What this task involves
Repeat the listing word for word. No pictures belong in the copy.

** START **

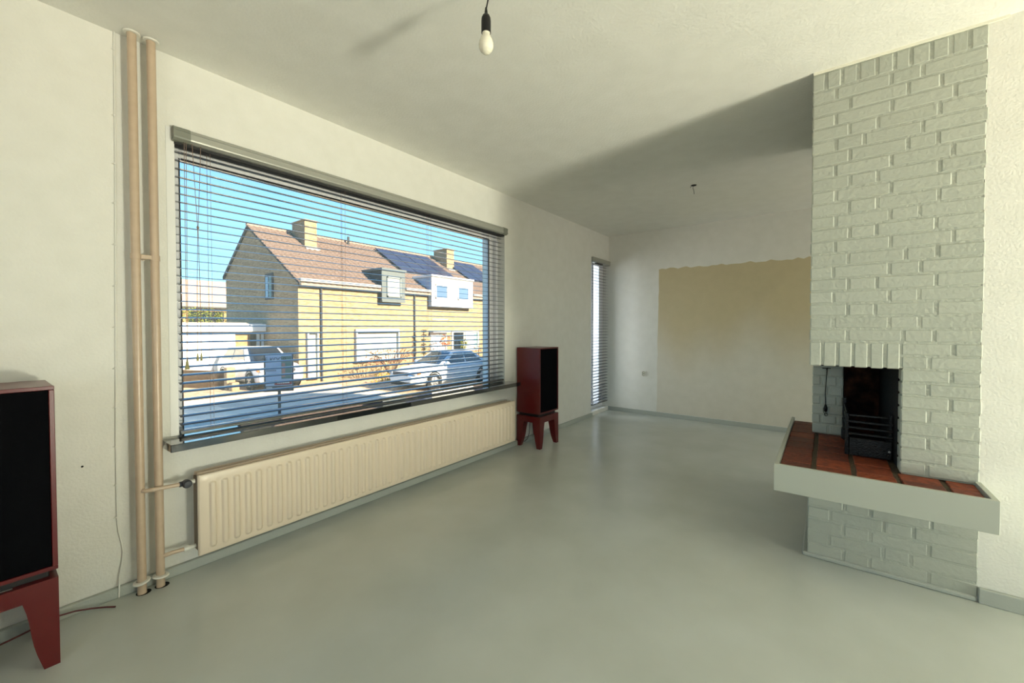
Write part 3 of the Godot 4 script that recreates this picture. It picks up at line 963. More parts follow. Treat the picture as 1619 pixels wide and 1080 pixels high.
func speakers():
	speaker_set(-2.300, -3.850, -3.486, "dark red loudspeaker with black front beyond the radiator, on its stand", "dark red four-legged stand under the loudspeaker beyond the radiator", false)
	speaker_set(-2.255, -0.182, 0.183, "large dark red loudspeaker with black front at the left edge of the room", "dark red curved-leg stand under the loudspeaker at the left edge", true)
	var t := thing("speaker_cable", V(-2.56, 0, -0.25), "dark red speaker cable lying along the baseboard by the left stand", "cable")
	var b := mb()
	b.tube([V(-2.50, 0.004, 0.25), V(-2.53, 0.005, 0.05), V(-2.545, 0.02, -0.10), V(-2.555, 0.035, -0.20), V(-2.553, 0.03, -0.25), V(-2.545, 0.018, -0.30), V(-2.525, 0.008, -0.345), V(-2.505, 0.004, -0.37)], 0.0035, 8)
	put(b, "cord", mat(Color(0.34, 0.10, 0.11), 0.5), t)
	t = thing("speaker_cable", V(-2.56, 0, -3.7), "thin black cable looping behind the stand legs past the radiator", "cable")
	b = mb()
	b.tube([V(-2.578, 0.30, -3.70), V(-2.576, 0.20, -3.705), V(-2.574, 0.09, -3.69), V(-2.57, 0.035, -3.65), V(-2.565, 0.02, -3.60), V(-2.57, 0.03, -3.54), V(-2.575, 0.055, -3.50), V(-2.578, 0.07, -3.44)], 0.003, 8)
	put(b, "cord", M.black, t)

# ---------------------------------------------------------------- small things
func small_things():
	# pendant bulb
	var lx := -1.062; var lz := -1.231
	var t := thing("pendant_bulb", V(lx, 2.30, lz), "bare white bulb in a black holder hanging on a short black cord", "lamp")
	var b := mb()
	b.tube([V(lx + 0.008, H, lz - 0.022), V(lx + 0.010, 2.56, lz - 0.018), V(lx + 0.003, 2.52, lz - 0.008), V(lx, 2.478, lz)], 0.0028, 8)
	put(b, "cord", M.black, t)
	b = mb()
	b.lathe([V2(0.0, 0.082), V2(0.0035, 0.082), V2(0.006, 0.066), V2(0.0065, 0.058), V2(0.013, 0.052), V2(0.0175, 0.042), V2(0.0185, 0.03), V2(0.0185, -0.015), V2(0.0175, -0.0155), V2(0.0, -0.012)], V(lx, 2.405, lz), Basis(), 24)
	put(b, "lamp_holder", M.black, t)
	b = mb()
	b.lathe([V2(0.0155, 0.012), V2(0.0155, -0.001), V2(0.0145, -0.006), V2(0.019, -0.016), V2(0.025, -0.028), V2(0.0285, -0.042), V2(0.028, -0.055), V2(0.0235, -0.067), V2(0.015, -0.076), V2(0.006, -0.080), V2(0, -0.0805)], V(lx, 2.39, lz), Basis(), 28)
	var bulb := mat(Color(0.93, 0.91, 0.83), 0.25)
	put(b, "bulb", bulb, t)

	# bare ceiling outlet
	t = thing("ceiling_outlet", V(-1.016, H, -4.20), "open ceiling box with loose wires in the shaded alcove", "ceiling outlet")
	b = mb()
	b.lathe([V2(0.0, -0.004), V2(0.022, -0.004), V2(0.026, -0.0005), V2(0.026, 0.0)], V(-1.016, H, -4.20), Basis(), 16)
	put(b, "box_rim", M.hole, t)
	b = mb()
	b.tube([V(-1.02, H, -4.20), V(-1.024, 2.57, -4.20), V(-1.018, 2.56, -4.205), V(-1.014, 2.53, -4.2), V(-1.012, 2.515, -4.2)], 0.0022, 6)
	b.tube([V(-1.035, H, -4.19), V(-1.040, 2.585, -4.19), V(-1.045, 2.578, -4.19)], 0.002, 6)
	put(b, "wire", M.sign_dark, t)

	# wall socket
	t = thing("wall_socket", V(-2.063, 0.58, FZ), "small white wall socket low on the far wall", "socket")
	bx(V(-2.10, 0.545, FZ), V(-2.03, 0.618, FZ + 0.009), "plate", M.ring, t, 0.003)
	b = mb()
	for dy in [-0.012, 0.016]:
		b.lathe([V2(0.0, -0.003), V2(0.014, 0.0), V2(0.018, 0.006), V2(0.020, 0.006), V2(0.020, 0)], V(-2.063, 0.58 + dy, FZ + 0.009), Basis(V(1, 0, 0), PI / 2), 16)
	put(b, "socket_well", mat(Color(0.70, 0.69, 0.62), 0.5), t)

	# cable clipped to the window wall
	t = thing("wall_cable", V(WX, 0, -0.41), "thin painted cable clipped to the wall left of the pipes", "cable")
	b = mb()
	var pts := [V(-2.6025, H, -0.418), V(-2.6025, 2.0, -0.414), V(-2.6025, 1.4, -0.406), V(-2.6025, 0.72, -0.397), V(-2.6025, 0.36, -0.396), V(-2.6025, 0.30, -0.400), V(-2.6015, 0.25, -0.408), V(-2.6010, 0.20, -0.414), V(-2.5990, 0.15, -0.408), V(-2.594, 0.10, -0.400), V(-2.585, 0.06, -0.396), V(-2.5795, 0.045, -0.395), V(-2.5795, 0.003, -0.393)]
	b.tube(pts, 0.0032, 8)
	put(b, "cord", M.wall, t)
	for y in [2.52, 2.22, 2.0, 1.82, 1.63, 1.44, 1.25, 1.06, 0.88, 0.70, 0.52, 0.37]:
		var zc: float = -0.418 + (H - y) * 0.0113
		b = mb()
		b.box(V(WX, y - 0.004, zc - 0.004), V(-2.5975, y + 0.004, zc + 0.0045), 0.0015)
		b.ball(V(-2.6025, y - 0.001, zc + 0.007), V(0.003, 0.003, 0.003), 6, 4)
		put(b, "clip", M.wall, t)
	# old screw hole
	t = thing("wall_plug", V(WX, 0.634, -0.288), "dark screw hole in the wall between left speaker and cable", "wall plug")
	b = mb()
	b.lathe([V2(0, 0.0014), V2(0.004, 0.0012), V2(0.0045, 0)], V(WX, 0.634, -0.288), Basis(V(0, 0, 1), -PI / 2), 10)
	put(b, "hole_rim", M.hole, t)

# ---------------------------------------------------------------- outdoors
const XF := -17.84
const ZG := -8.44
const RX := -22.87
const RY := 6.33
const EY := 3.31

func roof_y(x: float) -> float:
	return EY + (RY - EY) * (XF - x) / (XF - RX)

func win_front(parent: Node, x: float, z0: float, z1: float, y0: float, y1: float, fm: Material, pm: Material, fw := 0.07, proud := 0.05, bars := 0):
	var b := mb()
	b.box(V(x, y0, z0), V(x + proud, y0 + fw, z1)); b.box(V(x, y1 - fw, z0), V(x + proud, y1, z1))
	b.box(V(x, y0 + fw, z0), V(x + proud, y1 - fw, z0 + fw)); b.box(V(x, y0 + fw, z1 - fw), V(x + proud, y1 - fw, z1))
	for i in bars:
		var zc := lerpf(z0, z1, (i + 1.0) / (bars + 1))
		b.box(V(x, y0 + fw, zc - fw * 0.4), V(x + proud, y1 - fw, zc + fw * 0.4))
	var f := put(b, "window", fm, parent)
	bx(V(x - 0.0, y0 + fw, z0 + fw), V(x + 0.015, y1 - fw, z1 - fw), "pane", pm, f)
	return f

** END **

Response to this task
Write part 3 of the Godot 4 script that recreates this picture. It picks up at line 963. More parts follow. Treat the picture as 1619 pixels wide and 1080 pixels high.
func speakers():
	speaker_set(-2.300, -3.850, -3.486, "dark red loudspeaker with black front beyond the radiator, on its stand", "dark red four-legged stand under the loudspeaker beyond the radiator", false)
	speaker_set(-2.255, -0.182, 0.183, "large dark red loudspeaker with black front at the left edge of the room", "dark red curved-leg stand under the loudspeaker at the left edge", true)
	var t := thing("speaker_cable", V(-2.56, 0, -0.25), "dark red speaker cable lying along the baseboard by the left stand", "cable")
	var b := mb()
	b.tube([V(-2.50, 0.004, 0.25), V(-2.53, 0.005, 0.05), V(-2.545, 0.02, -0.10), V(-2.555, 0.035, -0.20), V(-2.553, 0.03, -0.25), V(-2.545, 0.018, -0.30), V(-2.525, 0.008, -0.345), V(-2.505, 0.004, -0.37)], 0.0035, 8)
	put(b, "cord", mat(Color(0.34, 0.10, 0.11), 0.5), t)
	t = thing("speaker_cable", V(-2.56, 0, -3.7), "thin black cable looping behind the stand legs past the radiator", "cable")
	b = mb()
	b.tube([V(-2.578, 0.30, -3.70), V(-2.576, 0.20, -3.705), V(-2.574, 0.09, -3.69), V(-2.57, 0.035, -3.65), V(-2.565, 0.02, -3.60), V(-2.57, 0.03, -3.54), V(-2.575, 0.055, -3.50), V(-2.578, 0.07, -3.44)], 0.003, 8)
	put(b, "cord", M.black, t)

# ---------------------------------------------------------------- small things
func small_things():
	# pendant bulb
	var lx := -1.062; var lz := -1.231
	var t := thing("pendant_bulb", V(lx, 2.30, lz), "bare white bulb in a black holder hanging on a short black cord", "lamp")
	var b := mb()
	b.tube([V(lx + 0.008, H, lz - 0.022), V(lx + 0.010, 2.56, lz - 0.018), V(lx + 0.003, 2.52, lz - 0.008), V(lx, 2.478, lz)], 0.0028, 8)
	put(b, "cord", M.black, t)
	b = mb()
	b.lathe([V2(0.0, 0.082), V2(0.0035, 0.082), V2(0.006, 0.066), V2(0.0065, 0.058), V2(0.013, 0.052), V2(0.0175, 0.042), V2(0.0185, 0.03), V2(0.0185, -0.015), V2(0.0175, -0.0155), V2(0.0, -0.012)], V(lx, 2.405, lz), Basis(), 24)
	put(b, "lamp_holder", M.black, t)
	b = mb()
	b.lathe([V2(0.0155, 0.012), V2(0.0155, -0.001), V2(0.0145, -0.006), V2(0.019, -0.016), V2(0.025, -0.028), V2(0.0285, -0.042), V2(0.028, -0.055), V2(0.0235, -0.067), V2(0.015, -0.076), V2(0.006, -0.080), V2(0, -0.0805)], V(lx, 2.39, lz), Basis(), 28)
	var bulb := mat(Color(0.93, 0.91, 0.83), 0.25)
	put(b, "bulb", bulb, t)

	# bare ceiling outlet
	t = thing("ceiling_outlet", V(-1.016, H, -4.20), "open ceiling box with loose wires in the shaded alcove", "ceiling outlet")
	b = mb()
	b.lathe([V2(0.0, -0.004), V2(0.022, -0.004), V2(0.026, -0.0005), V2(0.026, 0.0)], V(-1.016, H, -4.20), Basis(), 16)
	put(b, "box_rim", M.hole, t)
	b = mb()
	b.tube([V(-1.02, H, -4.20), V(-1.024, 2.57, -4.20), V(-1.018, 2.56, -4.205), V(-1.014, 2.53, -4.2), V(-1.012, 2.515, -4.2)], 0.0022, 6)
	b.tube([V(-1.035, H, -4.19), V(-1.040, 2.585, -4.19), V(-1.045, 2.578, -4.19)], 0.002, 6)
	put(b, "wire", M.sign_dark, t)

	# wall socket
	t = thing("wall_socket", V(-2.063, 0.58, FZ), "small white wall socket low on the far wall", "socket")
	bx(V(-2.10, 0.545, FZ), V(-2.03, 0.618, FZ + 0.009), "plate", M.ring, t, 0.003)
	b = mb()
	for dy in [-0.012, 0.016]:
		b.lathe([V2(0.0, -0.003), V2(0.014, 0.0), V2(0.018, 0.006), V2(0.020, 0.006), V2(0.020, 0)], V(-2.063, 0.58 + dy, FZ + 0.009), Basis(V(1, 0, 0), PI / 2), 16)
	put(b, "socket_well", mat(Color(0.70, 0.69, 0.62), 0.5), t)

	# cable clipped to the window wall
	t = thing("wall_cable", V(WX, 0, -0.41), "thin painted cable clipped to the wall left of the pipes", "cable")
	b = mb()
	var pts := [V(-2.6025, H, -0.418), V(-2.6025, 2.0, -0.414), V(-2.6025, 1.4, -0.406), V(-2.6025, 0.72, -0.397), V(-2.6025, 0.36, -0.396), V(-2.6025, 0.30, -0.400), V(-2.6015, 0.25, -0.408), V(-2.6010, 0.20, -0.414), V(-2.5990, 0.15, -0.408), V(-2.594, 0.10, -0.400), V(-2.585, 0.06, -0.396), V(-2.5795, 0.045, -0.395), V(-2.5795, 0.003, -0.393)]
	b.tube(pts, 0.0032, 8)
	put(b, "cord", M.wall, t)
	for y in [2.52, 2.22, 2.0, 1.82, 1.63, 1.44, 1.25, 1.06, 0.88, 0.70, 0.52, 0.37]:
		var zc: float = -0.418 + (H - y) * 0.0113
		b = mb()
		b.box(V(WX, y - 0.004, zc - 0.004), V(-2.5975, y + 0.004, zc + 0.0045), 0.0015)
		b.ball(V(-2.6025, y - 0.001, zc + 0.007), V(0.003, 0.003, 0.003), 6, 4)
		put(b, "clip", M.wall, t)
	# old screw hole
	t = thing("wall_plug", V(WX, 0.634, -0.288), "dark screw hole in the wall between left speaker and cable", "wall plug")
	b = mb()
	b.lathe([V2(0, 0.0014), V2(0.004, 0.0012), V2(0.0045, 0)], V(WX, 0.634, -0.288), Basis(V(0, 0, 1), -PI / 2), 10)
	put(b, "hole_rim", M.hole, t)

# ---------------------------------------------------------------- outdoors
const XF := -17.84
const ZG := -8.44
const RX := -22.87
const RY := 6.33
const EY := 3.31

func roof_y(x: float) -> float:
	return EY + (RY - EY) * (XF - x) / (XF - RX)

func win_front(parent: Node, x: float, z0: float, z1: float, y0: float, y1: float, fm: Material, pm: Material, fw := 0.07, proud := 0.05, bars := 0):
	var b := mb()
	b.box(V(x, y0, z0), V(x + proud, y0 + fw, z1)); b.box(V(x, y1 - fw, z0), V(x + proud, y1, z1))
	b.box(V(x, y0 + fw, z0), V(x + proud, y1 - fw, z0 + fw)); b.box(V(x, y0 + fw, z1 - fw), V(x + proud, y1 - fw, z1))
	for i in bars:
		var zc := lerpf(z0, z1, (i + 1.0) / (bars + 1))
		b.box(V(x, y0 + fw, zc - fw * 0.4), V(x + proud, y1 - fw, zc + fw * 0.4))
	var f := put(b, "window", fm, parent)
	bx(V(x - 0.0, y0 + fw, z0 + fw), V(x + 0.015, y1 - fw, z1 - fw), "pane", pm, f)
	return f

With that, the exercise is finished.